Vous êtes coupable, monsieur Lauzier, parce que vos écrits et vos petits Mickeys subversifs et tendancieux laissent à penser que les cadres sont des êtres chafouins, mesquins, riquiqui, sottement angoissés, tristement impuissants, psychiquement instables, socialement grotesques, intellectuellement et sexuellement rétrécis pour ne pas dire châtrés. Or, mesdames et messieurs les jurés, vous le savez, dans une démocratie digne de ce nom il y a deux règles strictes :

Premièrement, on ne doit pas mettre ses doigts dans son nez pour dire bonjour à la dame.
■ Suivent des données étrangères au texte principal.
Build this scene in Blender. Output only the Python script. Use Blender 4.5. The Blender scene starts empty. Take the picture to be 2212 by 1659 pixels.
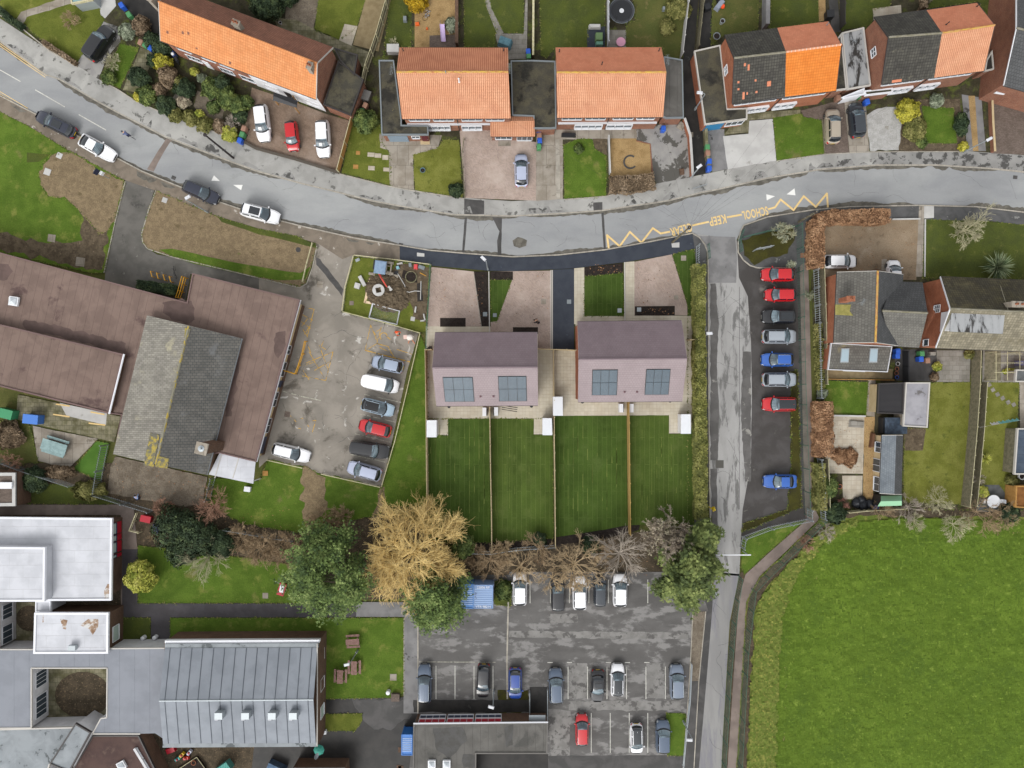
import bpy, bmesh, math, random
from mathutils import Vector, Matrix, noise
R = math.radians
random.seed(7)
sc = bpy.context.scene
col = sc.collection
# ------------------------------------------------------------------ camera, sky, sun, exposure
S = 16.5          # pixels per metre on the ground of a 2212 px wide survey print
H = 89.4          # flying height of the camera
CX, CY = 1106.0, 829.5
cam_d = bpy.data.cameras.new('camera'); cam = bpy.data.objects.new('camera', cam_d); col.objects.link(cam)
cam.location = (0, 0, H); cam.rotation_euler = (0, 0, 0)
cam_d.sensor_width = 36; cam_d.lens = 18 * H * S / 1106.0
cam_d.clip_end = 3000; cam_d.clip_start = 0.5
sc.camera = cam
SUN_EL, SUN_AZ = 44, 205      # overcast winter noon, light from the south-south-west
wd = bpy.data.worlds.new('World'); sc.world = wd; wd.use_nodes = True
nt = wd.node_tree; nt.nodes.clear()
sky = nt.nodes.new('ShaderNodeTexSky'); sky.sky_type = 'NISHITA'; sky.sun_disc = False
sky.sun_elevation = R(SUN_EL); sky.sun_rotation = R(SUN_AZ); sky.dust_density = 2.2; sky.air_density = 1.0
hs = nt.nodes.new('ShaderNodeHueSaturation'); hs.inputs['Saturation'].default_value = 0.07
bg = nt.nodes.new('ShaderNodeBackground'); bg.inputs['Strength'].default_value = 0.15
wo = nt.nodes.new('ShaderNodeOutputWorld')
nt.links.new(sky.outputs[0], hs.inputs['Color']); nt.links.new(hs.outputs[0], bg.inputs[0]); nt.links.new(bg.outputs[0], wo.inputs[0])
sd = bpy.data.lights.new('sun', 'SUN'); sd.energy = 0.65; sd.angle = R(26); sd.color = (1, .955, .89)
sun = bpy.data.objects.new('sun', sd); col.objects.link(sun)
_a = R(SUN_AZ); _e = R(SUN_EL)
_d = Vector((math.sin(_a)*math.cos(_e), math.cos(_a)*math.cos(_e), math.sin(_e)))
sun.rotation_euler = _d.to_track_quat('Z', 'Y').to_euler()
sc.view_settings.view_transform = 'Standard'; sc.view_settings.look = 'None'
sc.view_settings.exposure = 1.04; sc.view_settings.gamma = 1.0; sc.view_settings.use_curve_mapping = False

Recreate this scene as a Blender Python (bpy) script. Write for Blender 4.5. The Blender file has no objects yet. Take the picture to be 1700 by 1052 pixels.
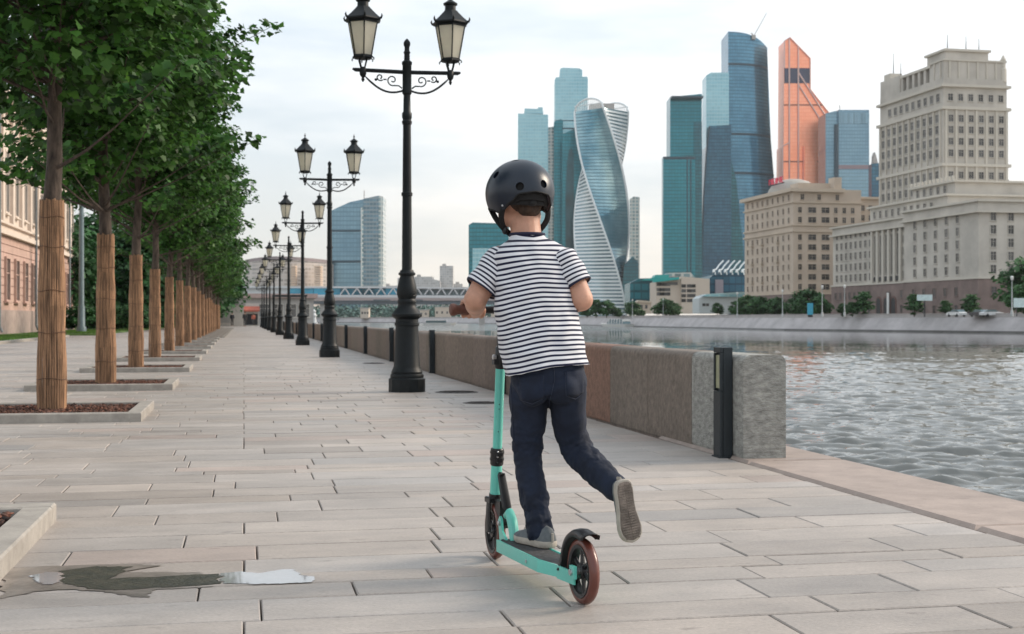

Deuxièmement, on ne doit pas dénigrer les cadres ! Car les cadres, tout cons qu'ils sont, certes, sont l'indispensable pilier de notre magnifique société de consommation coincée. En vérité, je vous le dis : il n'y a pas de société moderne sans cadres, de même qu'il n'y a pas de hachis Parmentier sans restes de cochon, que vous pouvez faire revenir avec sel, poivre, thym, Lauzier, estragon...

Non seulement les cadres sont l'orgueil de la nation, mais ils en sont aussi la plus noble illustration esthétique ! Ah, qu'ils sont beaux, nos cadres, tous pareils, avec leur petit blazer, leur petit attaché-case, leurs petites poches sous les yeux gonflées de chivas, leur petite chaîne deux fois cinquante watts, un œil sur la caisse des cadres et l'autre sur Le Monde, le plus objectif des journaux constipés, le plus terne des journaux gris, le seul quotidien français qui ose être encore plus chiant que le catalogue des Trois Suisses (c'est nul les Trois Suisses, d'accord, mais au moins y a des mémères fardées en gaines à froufrous dedans !, tandis que dans Le Monde, rien du tout). Le Monde ? C'est le seul journal qu'on redoute à Roubaix !

Donc, Lauzier est coupable. Je suggère qu'on lui coupe la tête sans ménagement dès dimanche prochain, mais si possible après 17 heures, afin que j'aie le temps d'aller aux vêpres.

Gérard Lauzier: Cet auteur de BD a courageusement complété les poèmes des troubadours de jadis en prouvant que le lieu le plus fréquenté de la carte du tendre n'est pas le cúur mais la raie des fesses. Et si possible en groupe.